De opvallendste uitspraak is de wens van Borgdorff om vermogensbeheerders te straffen na het behalen van een te laag rendement. Ze krijgen immers wel een beloning als er een goed rendement wordt gerealiseerd. Het lijkt een revolutionair plan, maar dat is het niet.
Stel de basisvergoeding is 0,5% en er is een prestatiebeloning van 0,25% als er 1% extra rendement wordt gemaakt. De PFZW-directeur zou in die situatie bijvoorbeeld 0,25% strafkorting willen als het rendement 1% te laag uitkomt.
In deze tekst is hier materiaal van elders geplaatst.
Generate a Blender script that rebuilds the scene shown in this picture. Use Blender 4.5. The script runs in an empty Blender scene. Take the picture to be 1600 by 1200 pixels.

Dit betekent niet anders dan dat de vaste fee verlaagd wordt van 0,50% naar 0,25% en de gewone performance fee ingaat vanaf 1% underperformance. Feitelijk bepleit Borgdorff geen strafkorting, maar een grotere variabiliteit in de beloning. Die beloning zou dan af moeten gaan hangen van het rendement.
Pensioenbelangen
Ik betwijfel of dit wel zo'n goede prikkel is. Zou een grotere variabiliteit niet meer moeten afhangen of het risicobeleid goed is uitgevoerd? Borgdorff verdient zelf overigens als eerste een strafkorting. Hij pleit er voor dat PFZW niet meer een maximaal rendement nastreeft, maar voortaan gaat beleggen om een goed pensioen mogelijk te maken.
Onvoorstelbaar, tot nu toe was de invalshoek van het pensioenfonds kennelijk niet om dat hoofddoel te bewerkstelligen. Je zult er maar verplicht het pensioenproduct moeten afnemen. Het is echter de vraag of die pensioenbelangen nu wel voorop komen.
Het PFZW heeft de afgelopen 45 jaar gemiddeld 8,2% rendement behaald, ondanks de verschillende crisis. Eerlijk is eerlijk, dat is dan in ieder geval niet zo slecht. Maar de ambities van het fonds liggen lager, volgens de directeur. Aan 6% heeft het fonds voldoende.
Wanbeleid
Hier wordt wel heel gemakkelijk 2,2% weggegeven. Bij een gemiddeld geïnvesteerd vermogen van bijvoorbeeld 50.000 euro betekent 8,2% per jaar over de genoemde periode een eindbedrag van ruim 1,7 miljoen euro. Borgdorff's 6% laat de eindteller steken op bijna meer dan 0,7 miljoen euro.
Het voordeel van de langetermijnbeleggers wordt zomaar weggegeven en kost een slordige 1 miljoen euro!
Andere opvallende uitspraken: We hebben een grote derivatenportefeuille. Dan heb je een tegenpartijrisico. Borgdorff twijfelt of hij wel weet wat er gebeurt als die tegenpartijen omvallen. Ik krijg de rillingen over de rug van dit soort uitspraken en ben nog niet eens deelnemer in dit pensioenfonds.
Tot slot: Borgdorff wil geen complexe beleggingsproducten meer kopen. Die kosten te veel. In het verleden zijn deze producten alleen maar gekocht vanwege hun complexiteit, aldus de PFWV-voorman.
Het is om te huilen, maar wel van ene ontwapende eerlijkheid over het gevoerde beleid tot nu toe. Wat mij betreft gaan we zo snel mogelijk toe naar een geliberaliseerd pensioenstelsel. Er is geen dag te verliezen.